Enfin une troisième question se pose quant au parti-pris épistémologique général. L’assimilation, que l’on semble entendre tout au long du livre, entre la technique et le langage semble réduire la part d’extériorisation que comporte tout geste technique. Par exemple, pourquoi le triomphe de la prise de possession du feu serait-il inimaginable sans le langage[14] ? Car cette part d’extériorisation, qui va se lier à la créativité d’un sujet, ne comporte-t-elle pas un point important : la possibilité du détournement des servomécanismes, c’est-à-dire le fait qu’un sujet pourrait ne pas se plier au programme de ces derniers ? Pensons par exemple à la créativité que pointe Winnicott dans les usages des enfants[15]. Braunstein lui-même ouvre la voie à cette dialectisation du rapport à la technique en citant Hölderlin via Heidegger : « mais là où il y a danger, là aussi croît ce qui sauve. »

 

 

[1] Néstor A. Braunstein, Malaise dans la culture technologique. L’inconscient, la technique et le discours capitaliste, Le bord de l’eau, 2014, p.27.

[2] Ibid., p.24.

[3] Althusser est aussi convoqué pour ses appareils idéologiques d’État. Agamben également, mais ce sera principalement pour critiquer l’extension qu’il fait du concept de dispositif. Heidegger l’est aussi, de façon centrale, avec son texte « La question de la technique » dans lequel Braunstein traduit Gestell, « l’essence de la technique » selon le philosophe allemand, par Le dispositif. Mumford et MacLuhan sont également commentés, mais de façon marginale par rapport à la thèse centrale de l’essai.

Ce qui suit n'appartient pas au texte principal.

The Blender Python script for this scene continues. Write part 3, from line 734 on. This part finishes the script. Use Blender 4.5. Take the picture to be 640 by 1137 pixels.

[4] Néstor A. Braunstein, Malaise dans la culture technologique. L’inconscient, la technique et le discours capitaliste, Le bord de l’eau, 2014, p.78.

[5] Ibid., p.145.

[6] Ibid., p.155.

[7] Ibid., p.157.

[8] Ibid., p.158.

[9] Mathieu Triclot, Philosophie des jeux vidéo, Zones, 2011.

[10] Néstor A. Braunstein, Malaise dans la culture technologique. L’inconscient, la technique et le discours capitaliste, Le bord de l’eau, 2014, p. 59-65.

[11] Néstor A. Braunstein, Malaise dans la culture technologique. L’inconscient, la technique et le discours capitaliste, Le bord de l’eau, 2014, p.64.

[12] Néstor A. Braunstein, Malaise dans la culture technologique. L’inconscient, la technique et le discours capitaliste, Le bord de l’eau, 2014, p.31.

[13]http://www.slate.fr/story/161173/en-chine-des-capteurs-cerebraux-pour-surveiller-les-emotions-des-employes

[14] Néstor A. Braunstein, Malaise dans la culture technologique. L’inconscient, la technique et le discours capitaliste, Le bord de l’eau, 2014, p.109.

[15] « Je reste aussi en contact avec ce que les enfants me disent des objets et des techniques qui comptent pour eux. », in D.W. Winnicott, Jeu et réalité, Gallimard, 1975, p.6.